What Measurements Can—and Can’t—Tell Us About Sound

What Measurements Can—and Can’t—Tell Us About Sound

Measurement is an essential part of loudspeaker design. Without it, consistency, reliability, and repeatability simply aren’t possible. But measurement alone has never told the full story of sound reproduction.

Music is ultimately experienced by human beings, in real rooms, with real recordings, real amplifiers, and real expectations. No single environment or test condition can fully capture how a system will be perceived once it leaves the lab.

The Limits of What We Know

If we’re being honest, sound reproduction is still only partially understood. Taking an educated guess, perhaps 60% of what we know is well defined and measurable. The remaining 40%—how recordings interact with rooms, how drivers behave dynamically, how amplifiers influence perception, and how the brain interprets timing, tone, and space—is still being explored.

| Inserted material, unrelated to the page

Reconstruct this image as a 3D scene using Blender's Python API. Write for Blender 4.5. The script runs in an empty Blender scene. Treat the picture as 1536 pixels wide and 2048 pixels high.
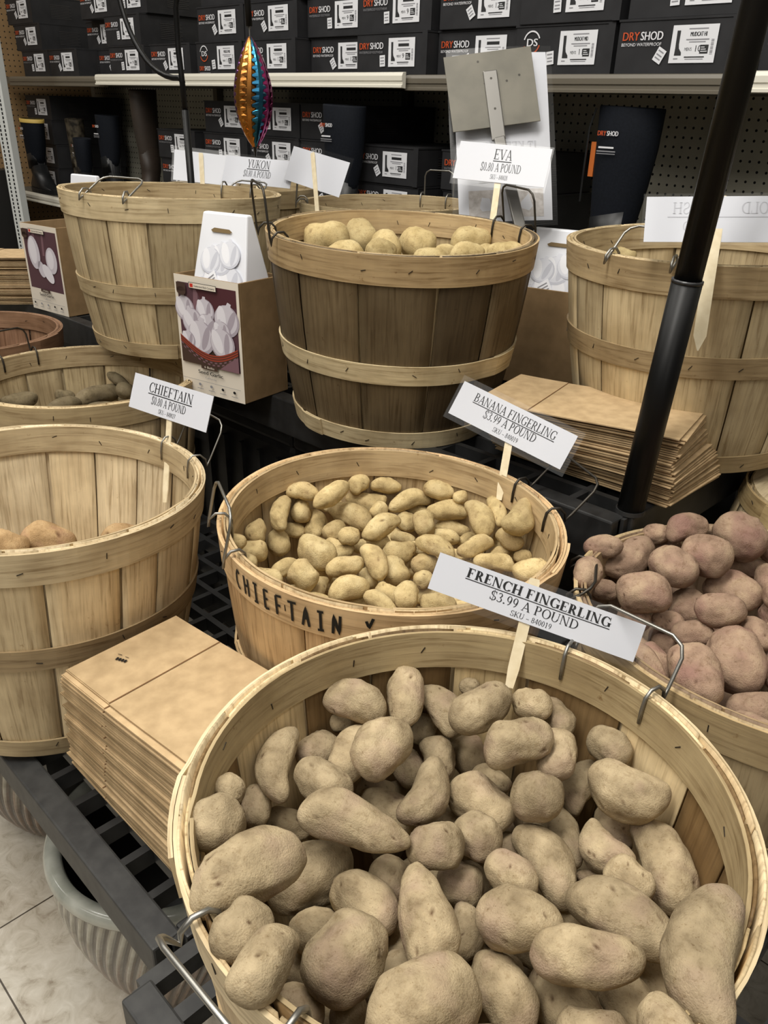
import bpy, bmesh, math, random
from mathutils import Vector, Matrix, Euler, noise

# ------------------------------------------------------------------ camera, light, exposure
SC = bpy.context.scene
COL = SC.collection
EYE = Vector((0, 0, 1.244))
PITCH, ROLL, FPX = math.radians(25.958), math.radians(1.0), 1613.4
def cam_setup():
    cd = bpy.data.cameras.new('camera'); co = bpy.data.objects.new('camera', cd); COL.objects.link(co)
    cd.sensor_fit = 'VERTICAL'; cd.sensor_height = 36.0; cd.lens = FPX * 36.0 / 2048.0
    cd.clip_start = 0.02; cd.clip_end = 60
    s2 = math.sqrt(.5)
    def w(x, y, z): return Vector(((x - y) * s2, (x + y) * s2, z))
    c, s = math.cos(ROLL), math.sin(ROLL)
    r0, u0 = Vector((1, 0, 0)), Vector((0, math.sin(PITCH), math.cos(PITCH)))
    f0 = Vector((0, math.cos(PITCH), -math.sin(PITCH)))
    X, Y, Z = w(*(r0 * c + u0 * s)), w(*(u0 * c - r0 * s)), w(*(-f0))
    m = Matrix.Identity(4)
    for i in range(3):
        m[i][0], m[i][1], m[i][2], m[i][3] = X[i], Y[i], Z[i], EYE[i]
    co.matrix_world = m
    SC.camera = co
cam_setup()
SC.view_settings.view_transform = 'Standard'
SC.view_settings.look = 'None'
SC.view_settings.gamma = 1.0
SC.view_settings.use_curve_mapping = False
SC.view_settings.exposure = 0.0
wd = bpy.data.worlds.new('world'); SC.world = wd; wd.use_nodes = True
wd.node_tree.nodes['Background'].inputs[0].default_value = (1, .98, .95, 1)
wd.node_tree.nodes['Background'].inputs[1].default_value = .035
def area(name, loc, sx, sy, power, target=None, color=(1, .965, .90)):
    l = bpy.data.lights.new(name, 'AREA'); l.shape = 'RECTANGLE'; l.size, l.size_y = sx, sy; l.energy = power; l.color = color
    o = bpy.data.objects.new(name, l); COL.objects.link(o); o.location = loc
    if target is not None:
        o.rotation_euler = (Vector(target) - Vector(loc)).to_track_quat('-Z', 'Y').to_euler()
    return o
# rows of ceiling tubes over the aisle in front of the display
area('tube_and_fill_light', (-.4, -.5, 3.3), .5, 2.4, 88)
area('tube_and_fill_light', (-1.9, .2, 3.3), .5, 2.4, 38)
area('tube_and_fill_light', (.9, .8, 3.3), .5, 2.4, 17)
area('tube_and_fill_light', (-3.6, .2, 3.3), .5, 2.4, 36)
# added fill lights, not store tubes, brighten under the shelf and upright faces
area('tube_and_fill_light', (-.6, -2.7, 3.1), 3.2, .5, 24, (-.9, 1.2, .9))
area('tube_and_fill_light', (1.9, -1.2, 3.1), .5, 3.2, 22, (-.7, 2.2, 1.05))  # added side fill, aimed at the drilled board below the upper shelf

# ------------------------------------------------------------------ helpers
def lin(c):
    c = c / 255.0
    return c / 12.92 if c <= .04045 else ((c + .055) / 1.055) ** 2.4
def rgb(r, g, b): return (lin(r), lin(g), lin(b), 1.0)

class MB:
    """collects polygons and links them as one mesh object"""
    def __init__(self): self.v, self.f, self.m, self.uv, self.c = [], [], [], [], []
    def add(self, vs, fs, m=0, uvs=None, col=None):
        b = len(self.v); self.v += [tuple(x) for x in vs]
        for i, f in enumerate(fs):
            self.f.append([b + k for k in f]); self.m.append(m)
            self.uv.append(uvs[i] if uvs else None); self.c.append(col)
    def box(self, x0, x1, y0, y1, z0, z1, m=0, col=None, M=None):
        vs = [Vector((x, y, z)) for z in (z0, z1) for y in (y0, y1) for x in (x0, x1)]
        if M is not None: vs = [M @ p for p in vs]
        self.add(vs, [(0, 2, 3, 1), (4, 5, 7, 6), (0, 1, 5, 4), (2, 6, 7, 3), (0, 4, 6, 2), (1, 3, 7, 5)], m, None, col)
    def tube(self, pts, r, n=8, m=0, cap=True, col=None):
        pts = [Vector(p) for p in pts]; rs = r if isinstance(r, (list, tuple)) else [r] * len(pts)
        t0 = (pts[1] - pts[0]).normalized(); ref = t0.orthogonal().normalized(); vs = []
        for i, p in enumerate(pts):
            t = (pts[min(i + 1, len(pts) - 1)] - pts[max(i - 1, 0)]).normalized()
            ref = (ref - t * ref.dot(t)).normalized(); b = t.cross(ref)
            for k in range(n):
                a = 2 * math.pi * k / n; vs.append(p + (ref * math.cos(a) + b * math.sin(a)) * rs[i])
        fs = [(i * n + k, i * n + (k + 1) % n, (i + 1) * n + (k + 1) % n, (i + 1) * n + k) for i in range(len(pts) - 1) for k in range(n)]
        if cap: fs += [tuple(range(n - 1, -1, -1)), tuple((len(pts) - 1) * n + k for k in range(n))]
        self.add(vs, fs, m, None, col)
    def lathe(self, prof, n=48, m=0, mod=None):
        vs = []
        for (r, z) in prof:
            for k in range(n):
                a = 2 * math.pi * k / n; rr = r * (mod(a, z) if mod else 1); vs.append((rr * math.cos(a), rr * math.sin(a), z))
        fs = [(i * n + k, i * n + (k + 1) % n, (i + 1) * n + (k + 1) % n, (i + 1) * n + k) for i in range(len(prof) - 1) for k in range(n)]
        self.add(vs, fs, m)
    def poly(self, pts2, M, m=0):
        self.add([M @ Vector((p[0], p[1], 0)) for p in pts2], [tuple(range(len(pts2)))], m)
    def build(self, name, mats, parent=None, smooth=False, M=None):
        me = bpy.data.meshes.new(name); me.from_pydata(self.v, [], self.f)
        for mt in (mats if isinstance(mats, (list, tuple)) else [mats]): me.materials.append(mt)
        me.polygons.foreach_set('material_index', self.m)
        if any(u is not None for u in self.uv):
            L = me.uv_layers.new(name='UVMap'); d = []
            for f, u in zip(self.f, self.uv): d += [c for q in (u or [(0, 0)] * len(f)) for c in q]
            L.data.foreach_set('uv', d)
        if any(c is not None for c in self.c):
            A = me.color_attributes.new('tone', 'FLOAT_COLOR', 'CORNER'); d = []
            for f, c in zip(self.f, self.c): d += list(c or (1, 1, 1, 1)) * len(f)
            A.data.foreach_set('color', d)
        if smooth: me.polygons.foreach_set('use_smooth', [True] * len(self.f))
        me.update()
        o = bpy.data.objects.new(name, me); COL.objects.link(o)
        if parent is not None: o.parent = parent
        if M is not None: o.matrix_local = M
        return o
def bevel(o, w, seg=2):
    b = o.modifiers.new('bevel', 'BEVEL'); b.width = w; b.segments = seg; b.limit_method = 'ANGLE'; return o
def thing(name, label, cat, M=None, loc=None, rotz=0, group=None):
    o = bpy.data.objects.new(name, None); COL.objects.link(o); o.empty_display_size = .02
    if M is not None: o.matrix_world = M
    if loc is not None: o.location = loc; o.rotation_euler = (0, 0, rotz)
    return tag(o, label, cat, group)
def tag(o, label, cat, group=None):
    o['label'] = label; o['category'] = cat
    if group: o['group'] = group
    return o
def struct(o): o['kind'] = 'structure'; return o
def copy_tree(o, parent=None):
    c = o.copy(); COL.objects.link(c); c.parent = parent
    for ch in list(o.children): copy_tree(ch, c)
    return c
def frame(o, u, v):
    u, v = Vector(u).normalized(), Vector(v); v = (v - u * u.dot(v)).normalized(); n = u.cross(v)
    m = Matrix.Identity(4)
    for i in range(3): m[i][0], m[i][1], m[i][2], m[i][3] = u[i], v[i], n[i], o[i]
    return m
ORD = ['first', 'second', 'third', 'fourth', 'fifth', 'sixth', 'seventh', 'eighth', 'ninth', 'tenth', 'eleventh', 'twelfth', 'thirteenth']

# ------------------------------------------------------------------ lettering
_tc = {}
def sans(s):
    """flat polygons of one line in the built-in sans face, height about 1 per capital"""
    if s in _tc: return _tc[s]
    cu = bpy.data.curves.new('t', 'FONT'); cu.body = s; cu.size = 1.37; cu.resolution_u = 3
    ob = bpy.data.objects.new('t', cu); me = bpy.data.meshes.new_from_object(ob)
    V = [(p.co.x, p.co.y) for p in me.vertices]; F = [tuple(p.vertices) for p in me.polygons]
    w = max([p[0] for p in V] or [1])
    bpy.data.objects.remove(ob); bpy.data.curves.remove(cu); bpy.data.meshes.remove(me)
    _tc[s] = (V, F, w); return _tc[s]
def put_sans(mb, s, x, y, h, M, m=0, width=None, align='l', bold=0):
    V, F, w = sans(s); sx = (width / w) if width else h
    if align == 'c': x -= w * sx / 2
    for k in range(2 if bold else 1):
        mb.add([M @ Vector((x + p[0] * sx + k * bold * h, y + p[1] * h, k * .00003)) for p in V], F, m)
def _arc(cx, cy, rx, ry, a0, a1, ts, tt, n=14):
    out = []; P = []
    for i in range(n + 1):
        a = math.radians(a0 + (a1 - a0) * i / n); c, s = math.cos(a), math.sin(a)
        P.append(((cx + rx * c, cy + ry * s), (cx + (rx - ts) * c, cy + (ry - tt) * s)))
    for i in range(n): out.append([P[i][0], P[i + 1][0], P[i + 1][1], P[i][1]])
    return out
def _bar(x0, x1, y0, y1): return [[(x0, y0), (x1, y0), (x1, y1), (x0, y1)]]
def _dg(x0, y0, x1, y1, w): return [[(x0 - w / 2, y0), (x0 + w / 2, y0), (x1 + w / 2, y1), (x1 - w / 2, y1)]]
def _stem(x, y0, y1, T, bot=True, top=True, s=.07):
    o = _bar(x, x + T, y0, y1)
    if bot: o += _bar(x - s, x + T + s, y0, y0 + .045)
    if top: o += _bar(x - s, x + T + s, y1 - .045, y1)
    return o
_gc = {}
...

Two speakers can measure similarly and sound very different. Two amplifiers can meet the same specifications and evoke completely different emotional responses. Measurements can reveal important information, but they don’t capture everything that matters to listeners.

Lessons From Outside Audio

This isn’t unique to audio. The same reality exists in elite sports. Despite advanced sports science, biomechanics, nutrition, and coaching, there is still an element that escapes complete explanation even beyond just physical differences.

A great example is Major League Baseball pitchers Taylor Rogers and Tyler Rogers (pictured above). They are identical twins, trained in the same sport, yet Taylor pitches left-handed while Tyler pitches 'submariner' and right-handed—their mechanics, release points, and pitch movement are distinctly different. The fundamentals are shared, but the expression is not.

The same can be seen in golf swings, jump shots, or even how musicians approach an instrument. Two people can follow best practices perfectly and still arrive at very different results.

There is an experiential and individual component that data alone cannot fully describe.

Our Design Philosophy

Sound reproduction works much the same way. We all have our own unique swing, our own unique jump shot, and even our own way of strumming a guitar. Over decades of building, repairing, and listening in many different rooms, we’ve developed our own understanding of how speakers behave beyond what shows up on a graph.

We’ve learned from great designers before us—each with their own distinct approach—and we’ve explored a wide range of drivers, crossover topologies, and system configurations. That experience shapes how we design and voice our speakers today.

Conclusion

We don’t treat measurements as an end goal. We treat them as a tool—one of many. They help us validate ideas, maintain consistency, and avoid obvious problems. But final decisions are always guided by careful listening with real music, in real spaces.

Sound reproduction isn’t solved, and that’s part of what makes it interesting. Until it is, we’ll continue designing with equal respect for science, experience, and the parts of music that numbers alone can’t yet explain.